The judge proclaimed that in addition to being able to issue sanctions for bad faith actions, the court also has inherent authority to issue case-terminating sanctions when the conduct is deliberate, deceptive, and interferes with judicial integrity. As such, the judge granted Defendant’s motion for dismissal sanctions finding that this behavior during active litigation sidestepped the federal rules applying to discovery and deprived Defendant of representation. However, the judge denied the request for default judgement on the counterclaims noting that would be too severe given the facts.

This decision mirrors the apparent consensus on the state of inherent authority – that it is still available but limited. Judges are generally turning to inherent authority in a discretionary manner when the conduct is very egregious. While spying on a party to obtain information before discovery disclosure is a very severe action, other instances where judges have turned to their inherent powers include when a party withholds, loses, or destroys evidence.


The above represents a snapshot of two key discovery issues that persist before the courts. ESI protocols are increasingly pivotal in governing discovery disputes and judges are still turning to inherent authority to ensure all sanctionable discovery conduct is addressed.
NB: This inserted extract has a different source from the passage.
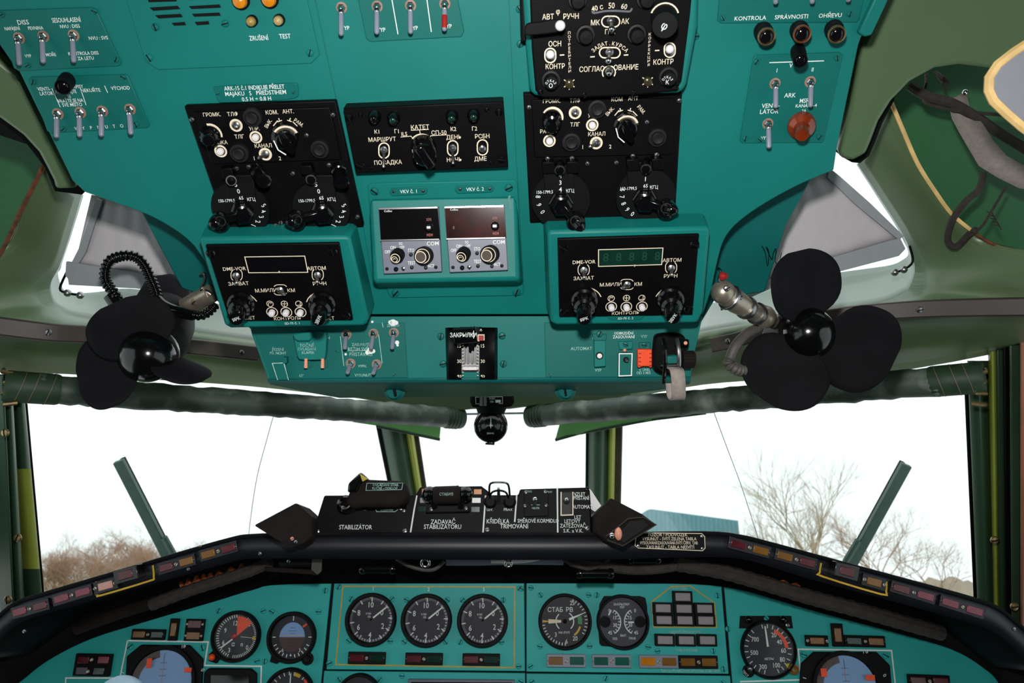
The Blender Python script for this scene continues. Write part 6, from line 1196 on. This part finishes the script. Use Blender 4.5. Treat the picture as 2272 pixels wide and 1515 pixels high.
# flaps gauge
rt, M, a = gauge(1381, 1379, 58, 'flap position gauge with two white arcs beside the stabilizer gauge', body=[(1340, 1322), (1420, 1322), (1432, 1326), (1436, 1345), (1438, 1380), (1425, 1425), (1400, 1438), (1335, 1433), (1330, 1428), (1326, 1380), (1330, 1340)], inner=.88, dialm=mat('dial_slate', S(56, 56, 64), .6))
o = B(); num(o, M, a, 'ЗАКРЫЛКИ', 92, .72, .0032, sx=.9); num(o, M, a, 'УБР', 90, .60, .003); num(o, M, a, 'ВЫП', -90, .56, .003); num(o, M, a, 'ЛЕВ', -118, .78, .003); num(o, M, a, 'ПРАВ', -60, .78, .003)
for s in (-1, 1):
    MM = M @ Matrix.Translation((s * a * .62, 0, 0)); 
    o.ring(MM, a * .52, a * .56, .0024, (-62 if s < 0 else 118), (62 if s < 0 else 242)); ticks(o, MM, a, .42, .53, .0011, [q + (0 if s < 0 else 180) for q in range(-60, 61, 15)])
    for t, yy in (('0', .46), ('15', .17), ('30', -.13), ('45', -.44)): vv, ff = glyph(t); cx = s * a * (.56 if abs(yy) > .3 else .33); o.add([(cx + x * .0048, yy * a + y * .0056, .0024) for x, y in vv], ff, M)
fin(o, rt, WHT, 'scale_marks')
for s in (-1, 1): B().ring(M, 0, a * .28, .0023).v; b = B().lathe(M @ Matrix.Translation((s * a * .76, 0, .002)), [(a * .24, 0), (a * .24, .001), (1e-7, .0012)], 24); b.build('pivot_cover', BAKM, rt)
needle(rt, M, a, 62, 0, .24, .03, .03, c=(-.60, .27)); needle(rt, M, a, 180, 0, .24, .03, .03, c=(.48, -.02))
screw(IP, 1438, 1435, 6, rt, TEALI)
# push buttons of the gear display
for (x, y, t) in ((1512.5, 1324, 'grey push light alone in the top row of the ochre outline'), (1469, 1349, 'grey push light, left of the second row in the ochre outline'), (1515, 1350, 'grey push light, middle of the second row in the ochre outline'), (1560.5, 1350, 'grey push light, right of the second row in the ochre outline'), (1471, 1375, 'pale push light, left of the third row in the ochre outline'), (1517, 1375.5, 'grey push light, middle of the third row in the ochre outline'), (1563, 1376, 'pale push light, right of the third row in the ochre outline'), (1473.5, 1419, 'grey push light, left in the row under the ochre outline'), (1520, 1419.5, 'grey push light, middle in the row under the ochre outline'), (1566.5, 1419.5, 'grey push light, right in the row under the ochre outline')):
    rt = thing('push_light', t, 'push light', IP.at(x, y), 'grey push lights of the gear display'); k = IP.k(x, y); M = IP.fr(x, y, 0, -1)
    B().box(M, (0, 0, .004), (44 * k, 25 * k, .008)).build('housing', BAKM, rt, bev=.0008); B().box(M, (0, 0, .009), (33 * k, 17 * k, .003)).build('cap', GRYL, rt, bev=.0008)
for x, y, c, t, bd in ((1256, 1465, (AMBD, GRNL), 'brown and green light pair below the stabilizer gauge', GREY), (1356, 1466, (GRNL, GRNL), 'double green light below the flap gauge', GREY), (1460, 1467, (AMB, AMBD), 'bright amber light pair below the grey push lights', GREY), (1548, 1468, (AMBD, AMBD), 'dull amber light pair at the lower right of the push lights', BAKM)):
    annun(IP, x, y, -.5, 86, 27, c, t, body=bd, lensw=.36)
# left panel gauges
rt, M, a = gauge(526, 1411, 54, 'angle of attack gauge with a red sector on the left panel', inner=.86)
o = B(); ticks(o, M, a, .84, .97, .0012, list(range(95, 256, 7))); ticks(o, M, a, .84, .97, .0009, list(range(-95, 62, 5)))
for t, g, r in (('12', 100, .60), ('9', 155, .62), ('6', 205, .66), ('3', 245, .68), ('2', 45, .78), ('0', -42, .74), ('α', 250, .36), ('n', -50, .45)): num(o, M, a, t, g, r, .0062)
fin(o, rt, WHT, 'scale_marks'); lab(B().add([M @ V((0, 0, .0026))] + [M @ V((a * .9 * math.cos(R(q)), a * .9 * math.sin(R(q)), .0026)) for q in range(40, 93, 4)], [tuple(range(15))]).build('red_sector', ORG_, rt), 'red sector')
needle(rt, M, a, 217, .12, .86, .03, .03); needle(rt, M, a, -6, .2, .86, .008, .008); lab(needle(rt, M, a, -6, .78, .98, .09, .02, m=YEL, name='pointer_tip'), 'yellow pointer tip'); B().ball(M @ Matrix.Translation((-a * .12, 0, .004)), a * .14, 14, 8, .5).build('centre_cap', REDP, rt)
k = IP.k(470, 1459); B().slab(IP, [(478, 1438), (495, 1452), (480, 1472), (462, 1466), (462, 1452)], .004, .004).build('knob_lug', BAKM, rt, bev=.001); lab(B().ball(IP.fr(470, 1458, .008), 7.5 * k, 14, 8).build('test_knob', ORG_, rt), 'small red knob')
def adi(x, y, r, label, sky_r=.62, big=False):
    rt, M, a = gauge(x, y, r, label, 'attitude_indicator', inner=.84, cat='gauge', glass=True)
    s = a * sky_r; pts = [(s * math.cos(R(q)), s * 1.1 * math.sin(R(q))) for q in range(0, 181, 10)]
    B().add([M @ V((p, q, .0028)) for p, q in pts], [tuple(range(len(pts)))]).build('sky_half', SKYB, rt); B().add([M @ V((p, -q, .0028)) for p, q in pts], [tuple(range(len(pts)))]).build('ground_half', BRND, rt)
    o = B()
    for yy, w_ in ((.15, .12), (.28, .22), (.42, .12), (-.15, .12), (-.28, .28), (-.42, .12)): o.add([M @ V((-w_ * a, yy * a, .003)), M @ V((w_ * a, yy * a, .003)), M @ V((w_ * a, yy * a + .0005, .003)), M @ V((-w_ * a, yy * a + .0005, .003))], [(0, 1, 2, 3)])
    fin(o, rt, NAVY if not big else WHT, 'pitch_lines'); o = B()
    ticks(o, M, a, .80, .95, .0014, [205, 218, 231, 244, 257, 283, 296, 309, 322, 335, 0, 180]); ticks(o, M, a, .75, .97, .0012, [90]); num(o, M, a, '6', 235, .72, .005); num(o, M, a, '3', 305, .72, .005)
    o.add([M @ V((-.05 * a, -.86 * a, .003)), M @ V((.05 * a, -.86 * a, .003)), M @ V((0, -.74 * a, .003))], [(0, 1, 2)]); fin(o, rt, WHT, 'scale_marks')
    lab(B().box(M, (0, .08 * a, .0036), (1.1 * a, .03 * a, .0008)).build('horizon_bar', COP, rt), 'pale red horizon bar'); lab(B().box(M @ Matrix.Rotation(R(35), 4, 'Z'), (.80 * a, .1 * a, .0036), (.22 * a, .10 * a, .0008)).build('failure_flag', ORG_, rt), 'orange red flag')
    return rt, M, a
rt, M, a = adi(649, 1413, 54, 'small standby attitude indicator on the left panel')
cap(IP, 683, 1461, 13, rt, 'caging_knob', BAKM, .008); B().slab(IP, [(602, 1452), (622, 1462), (614, 1473), (598, 1468)], .006, .006).build('lug', BAKM, rt, bev=.001)
for x, y in ((585, 1355), (706, 1355)): pass
def bigadi(cx, cy, px, label, flags, tip):
    rt = thing('flight_director', label, 'gauge', IP.at(cx, cy)); B().slab(IP, px, .006, .006).build('housing', BAKM, rt, bev=.002)
    k = IP.k(cx, cy); a = 66 * k; M = IP.fr(cx, cy, 0)
    B().lathe(M, [(a * 1.16, .006), (a * 1.15, .011), (a * 1.04, .011), (a, .007), (a, .005)], 48).build('bezel', BAKM, rt); B().lathe(M, [(a * 1.02, .004), (a * 1.02, .0066), (1e-7, .0068)], 48).build('dial', SKYB, rt)
    o = B().ring(M, a * .78, a * 1.01, .007, 100, 190); o.build('brown_band', BRND, rt)  # brown arc along the upper left of the dial
    o = B(); ticks(o, M, a, -.9, .9, .0008, [90], .0072)
    for yy in (.2, .4, .6): ticks(o, M @ Matrix.Translation((0, yy * a, 0)), a, -.12, .12, .0006, [0], .0072)
    fin(o, rt, NAVY, 'pitch_lines'); lab(B().box(M, (0, -.05 * a, .0076), (.012 * a, 1.3 * a, .0008)).build('director_bar', COP, rt), 'pale red director bar')
    for x, y, w_, h_ in flags: B().box(IP.fr(x, y, .0125), (0, 0, 0), (w_ * k, h_ * k, .001)).build('failure_flag', ORG_, rt)
    B().lathe(M, [(a * 1.0, .0095), (a * .99, .0099), (1e-7, .0101)], 36).build('glass', GLD, rt)
    o = B(); o.txt(IP, tip, cx + 46, cy - 78, 7, .0066); o.txt(IP, '0', cx + 88, cy - 26, 8, .0066, 1, -60); o.txt(IP, '1', cx - 90, cy - 20, 8, .0066, 1, 70); fin(o, rt, WHT, 'scale_marks'); 
    return rt
rt = bigadi(362, 1512, [(312, 1430), (420, 1431), (450, 1462), (444, 1600), (272, 1600), (280, 1456)], 'large flight director half seen at the lower left', ((331, 1471, 11, 20), (417, 1486, 16, 9)), '1Ф')
for x, y in ((290, 1434), (450, 1437)): screw(IP, x, y, 7, sL, TEALI)
rt = bigadi(1875, 1524, [(1806, 1446), (1946, 1446), (1976, 1476), (1986, 1600), (1770, 1600), (1778, 1472)], 'large flight director half seen at the lower right', ((1828, 1492, 13, 17), (1931, 1503, 20, 11)), '1 Ф')
for x, y in ((1783, 1452), (1964, 1454)): screw(IP, x, y, 7, sR, TEALI)
rt, M, a = gauge(643, 1540, 56, 'dark gauge cut by the bottom edge below the standby attitude indicator', inner=.86)
o = B(); ticks(o, M, a, .82, .97, .0014, range(20, 171, 15)); fin(o, rt, WHT, 'scale_marks'); needle(rt, M, a, 90, .1, .9, .03, .02); lab(B().ring(M, a * .84, a * .97, .0026, 20, 45).build('red_sector', ORG_, rt), 'red sector'); lab(B().ring(M, a * .80, a * .97, .0026, 60, 80).build('yellow_sector', YEL, rt), 'yellow sector')
rt = thing('course_indicator', 'black square indicator with rounded corners right of the left flight director', 'gauge', IP.at(512, 1510)); B().slab(IP, [(462, 1482), (556, 1483), (569, 1494), (566, 1600), (446, 1600), (452, 1492)], .008, .008).build('housing', BAKM, rt, bev=.002); B().slab(IP, [(468, 1498), (552, 1498), (552, 1600), (464, 1600)], .009, .002).build('window', DSP, rt)
rt = thing('warning_light_block', 'black block of four red and grey lights at the far left of the panel', 'annunciator light', IP.at(210, 1475)); M = IP.fr(210, 1474, 0, -1); k = IP.k(210, 1474)
B().box(M, (0, 0, .004), (80 * k, 46 * k, .008)).build('housing', BAKM, rt, bev=.001)
for dx, dy, m_ in ((-20, 10, REDL), (24, 11, REDL2), (-20, -12, DGRY), (18, -12, GRND)): lab(B().box(M, (dx * k, dy * k, .009), (24 * k, 14 * k, .002)).build('lens', m_, rt, bev=.0006), m_.name.replace('_', ' '))
for dx, dy in ((-2, 11), (-6, -13)): B().ball(M @ Matrix.Translation((dx * k, dy * k, .009)), 4 * k, 10, 6).build('screw', mat_scr, rt)
for x, y, w_, h_, c, t in ((332, 1407, 74, 22, (AMBD, GRND), 'dark brown and green light pair above the left flight director'), (434, 1397, 42, 46, None, 'black block of two dark lights left of the red sector gauge'), (388, 1396, 20, 46, (AMBD,), 'upright brown light between the left light pair and the black block')):
    if c: annun(IP, x, y, -1, w_, h_, c, t, body=BAKM, scr='mid' if len(c) > 1 else None)
    else:
        rt = thing('annunciator_light', t, 'annunciator light', IP.at(x, y)); k = IP.k(x, y); M = IP.fr(x, y, 0, -1); B().box(M, (0, 0, .003), (w_ * k, h_ * k, .006)).build('housing', BAKM, rt, bev=.001)
        for dy, m_ in ((12, REDL), (-12, AMBD)):
            B().box(M, (0, dy * k, .007), (28 * k, 14 * k, .002)).build('lens', m_, rt)
            for dx in (-17, 17): B().ball(M @ Matrix.Translation((dx * k, dy * k, .006)), 3 * k, 10, 6).build('screw', mat_scr, rt)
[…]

As remote work persists, technology usage evolves, and regulatory obligations tighten – there will be more cases in these areas and entirely new trends that unfold. Analyzing trends provides insight about investing in optimal technology and provider partnerships. Working with knowledgeable providers that have experience crafting ESI protocols, access to emerging technologies, and strategies to remain discovery compliant fosters successful streamlined litigation outcomes.